Les dispositions qui limitent ou suppriment la compensation accordée par l’Etat à la CIPAV sont étrangères aux relations entre l’organisme et ses affiliés et sont sans incidence sur la détermination des droits à pension des assurés.

De même, les dispositions de l’article 3.12 des statuts de la CIPAV relatif à la réduction de la cotisation pour insuffisance de revenus ne peuvent être opposées aux auto-entrepreneurs qui bénéficient d’un régime dérogatoire pour l’assiette de leurs cotisations. Dans le régime de droit commun des indépendants, cette réduction de cotisations n’est du reste applicable qu’en cas de demande expresse de l’assuré. Cette réduction ne saurait ainsi être appliquée d’office et de manière systématique aux auto-entrepreneurs.

En outre, c’est en vain que la CIPAV allègue d’une rupture d’égalité entre les indépendants ‘classiques’ et les auto-entrepreneurs ainsi que du non-respect de la valeur du point telle que déterminée par son conseil d’administration dès lors, comme le soulignent à raison les premiers juges, que le dispositif applicable aux auto-entrepreneurs est dérogatoire, s’est voulu incitatif, et en tout état de cause relève des seules dispositions de l’article 2 du décret n° 79-262 du 21 mars 1979 modifié.

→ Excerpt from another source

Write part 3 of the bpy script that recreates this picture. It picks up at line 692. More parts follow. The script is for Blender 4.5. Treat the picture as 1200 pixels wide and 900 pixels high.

Il s’ensuit que c’est à juste titre que les premiers juges ont attribué à M. [F] les points de retraite complémentaire suivants, au regard du chiffre d’affaires annuel dont l’intéressé justifie, des seuils de chaque classe et du nombre de points attribué par classe :

2015 : 36 points

2016 : 36 points

2017 : 72 points

2018 : 108 points.

Sur les points retraite du régime de base :

Il résulte de l’article 954 du code de procédure civile, alinéas 1 et 3, que les conclusions d’appel doivent formuler expressément les prétentions des parties et les moyens de fait et de droit sur lesquels chacune de ces prétentions est fondée ; et que la cour ne statue que sur les prétentions énoncées au dispositif et n’examine les moyens au soutien de ces prétentions que s’ils sont invoqués dans la discussion.

En l’espèce, si la CIPAV demande à la cour dans le dispositif de ses écritures d’appel de juger du bon calcul des points de retraite de base de M.[F] par une formule générique, il sera constaté qu’aucun calcul des points de retraite de base de M. [F] n’est détaillé à l’appui de sa demande et qu’elle ne réclame pas dans le dispositif de ses conclusions la fixation des points de retraite de base selon un chiffrage déterminé, année par année.

Du reste, M. [F] ne sollicite pas la fixation de ses points de retraite de base.

Dès lors, il sera jugé que la cour n’est saisie d’aucune prétention à ce titre.

3 – Sur les dommages et intérêts au titre du préjudice moral :

Selon l’article 1240 du code civil, tout fait quelconque de l’homme, qui cause à autrui un dommage, oblige celui par la faute duquel il est arrivé à le réparer.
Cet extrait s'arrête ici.